Chronicles

Nature's Sure Signs
by: Mike Lushington  

            It was another in a series of startlingly beautiful autumn days. For much of the past two weeks, the weather has finally decided to act like we think it should and I have been luxuriating in what is often my favourite time of the year.

            We came close to frost again last night, but, once again, we escaped, courtesy of the big heat sink that is the river. It keeps frost away from our gardens here, sometimes for weeks after we might have expected it on the old farm in Balmoral. This morning the dew was heavy on the grass as Sasha and I set out on our daily inspection of the property. The jays were calling in the hedgerows, responding to the crows that I could hear in the big aspens further back along the trail. I could hear robins, present again after an absence of several weeks. Actually I suspect that these are visitors from further north, passing though and stopping to take advantage of a good crop of Mountain ash berries and wild cherries. Warblers and sparrows were moving through the hedgerows, cleaning insects that were just beginning to stir in the increasing warmth of the morning sun, while nuthatches sang love songs to one another. These charming little creatures are seemingly well into another round of nesting, despite the lateness of the season, and I could detect their presence all up and down along the paths by their singular nasal vocalizations.

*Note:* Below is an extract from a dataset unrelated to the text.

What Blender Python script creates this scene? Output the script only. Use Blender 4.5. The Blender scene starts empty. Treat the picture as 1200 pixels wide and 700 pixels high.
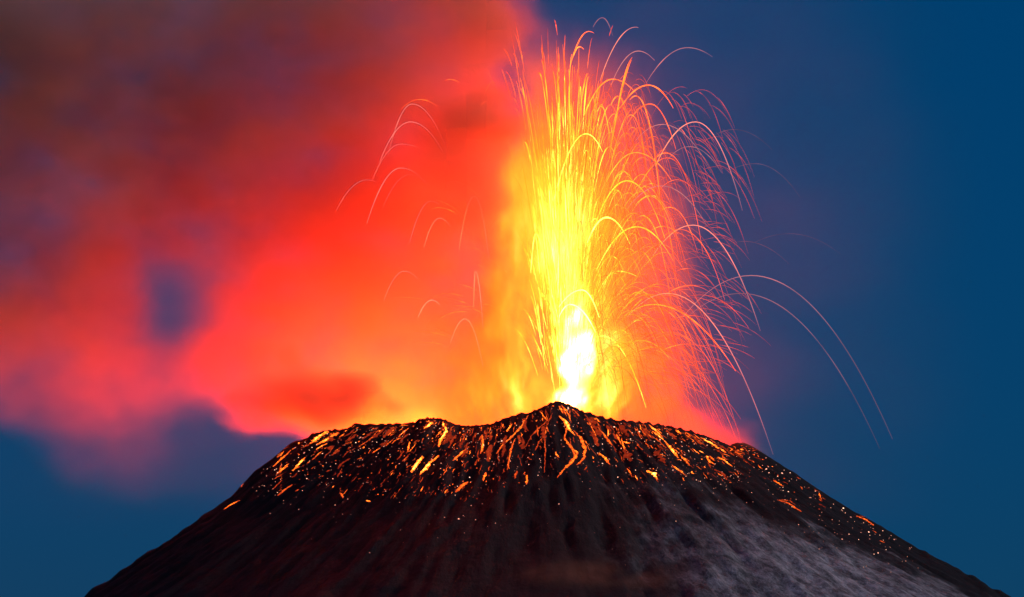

            Mushrooms were everywhere. September is the time for them and where this summer has been so wet, many species have found optimum growing conditions. I have been harvesting them for several weeks now - those that I know to be safe - and drying them for use in soups, stews, and stir-fries this winter. Earlier it had been Chanterelles, but now I am finding botetes, principally Goldstalks, but some King Ceps as well. I always know to look for mushrooms when the air is heavy with the scent of the earth in fall, so different from that of spring, with its overburden of maturity, decay, and death. For all that the scent reminds me of the end of the season, it is rich and full this morning. lingering under the canopy of leaves that still shade my paths.

            I pass a clump of fall asters and see a huge old bumblebee stirring itself from beneath a blossom scarcely largely than it is. After a moment it lumbers into the air, off for at least one more day or nectar gathering before it finds shelter for the winter or succumbs to more cold than it can tolerate. Because it has been wet and calm this last while, the leaves are still clinging to the trees, although many of them have begun to change into the brilliance of their funeral shrouds. I figure that this coming weekend will produce the grand fall light and colour show for this year. Already the maples and many of the wild cherries are ready, while the birches and the hedgerow shrubs have still to make their commitment to the grand performance that preludes the turn into late fall and the coming of winter.

            The changing of the season is well upon us, I realize, as I stop to look out over the river once again. It is still spectacular, but the light is older, harder, more clearly defined. There is no mistaking the view this morning for some soft place of long summers and gentle winters. For all of its beauty, its promise is implicit: things are about to chance, to die, to rest. I remind myself that it is all in the order of things as they unfold here in Winter Country. Even as I take in the joys of the morning, I remember that it is time to take the warning and get on with those things that need attention; the reminder is in the hills, and on the water, and in the very air.